After the six weeks, me and a few of my friends all decided to go out swing dancing at the Masquerade, an Atlanta club which had had swing dancing on Sunday Nights. I remember walking into the club and seeing a ton of people all doing pretzels and wearing martinis shirts and NOT LOOKING ANYTHING AT ALL LIKE WHAT I HAD BEEN TAUGHT. If there was a triple step in that room, it had been taken out back and shot. I was puzzled, because it also didn't look like the movie Swing Kids, either.

But, I had my friends with me. I asked them to dance, and one-by-one, danced with them until I felt confident enough to ask a stranger to dance–confidence I built by making sure she was a whole lot worse than me. This is how the next few months at the Masquerade went.

The best times for me were when they stopped playing Brian Setzer and Big Bad Voodoo Daddy long enough to play a song from the Swing Kids soundtrack, which, let's face it, are some pretty kick ass arrangements. I would go out there, and just move my body to the music, with my five moves, my friends, and my furious, galloping triple steps.

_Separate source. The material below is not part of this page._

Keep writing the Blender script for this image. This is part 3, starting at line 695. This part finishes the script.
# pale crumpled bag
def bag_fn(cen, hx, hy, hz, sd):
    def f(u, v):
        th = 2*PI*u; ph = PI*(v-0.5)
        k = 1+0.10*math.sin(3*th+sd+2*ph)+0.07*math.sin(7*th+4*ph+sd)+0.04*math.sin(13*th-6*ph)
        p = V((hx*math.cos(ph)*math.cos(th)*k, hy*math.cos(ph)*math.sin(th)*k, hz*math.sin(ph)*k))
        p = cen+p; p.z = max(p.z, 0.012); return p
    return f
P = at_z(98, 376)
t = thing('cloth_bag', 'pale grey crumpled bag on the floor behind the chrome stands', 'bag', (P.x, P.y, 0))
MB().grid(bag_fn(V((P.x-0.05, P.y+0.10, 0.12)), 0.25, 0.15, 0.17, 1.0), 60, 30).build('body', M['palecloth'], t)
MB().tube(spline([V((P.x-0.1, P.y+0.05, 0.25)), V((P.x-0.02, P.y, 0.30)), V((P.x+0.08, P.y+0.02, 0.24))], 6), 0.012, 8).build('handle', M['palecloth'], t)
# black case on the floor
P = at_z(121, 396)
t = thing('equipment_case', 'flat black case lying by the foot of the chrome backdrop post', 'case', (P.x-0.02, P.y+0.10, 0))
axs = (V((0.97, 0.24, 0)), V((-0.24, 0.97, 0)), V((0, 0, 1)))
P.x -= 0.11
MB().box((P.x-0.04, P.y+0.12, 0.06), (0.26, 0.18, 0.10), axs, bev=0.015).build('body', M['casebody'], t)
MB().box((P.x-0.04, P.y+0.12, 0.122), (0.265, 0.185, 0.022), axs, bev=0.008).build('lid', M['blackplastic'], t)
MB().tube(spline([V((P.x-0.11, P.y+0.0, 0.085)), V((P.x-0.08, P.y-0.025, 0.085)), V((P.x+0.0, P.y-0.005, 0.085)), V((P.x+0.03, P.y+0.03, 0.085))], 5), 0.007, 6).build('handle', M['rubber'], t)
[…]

At this time in my life, I was 6 foot tall, skinny and awkward, with terrible posture. My dancing those first few months must have looked like a broken umbrella caught in a hurricane. But can you imagine a more exhilarating feeling for a broken umbrella?

I'd like to give a shout-out to my Druid Hills Drama friends who invited me to those first lessons and months of dancing, especially Rachel Lambert, Jenny Pittam, and Rachel Mewbron. It was a great idea.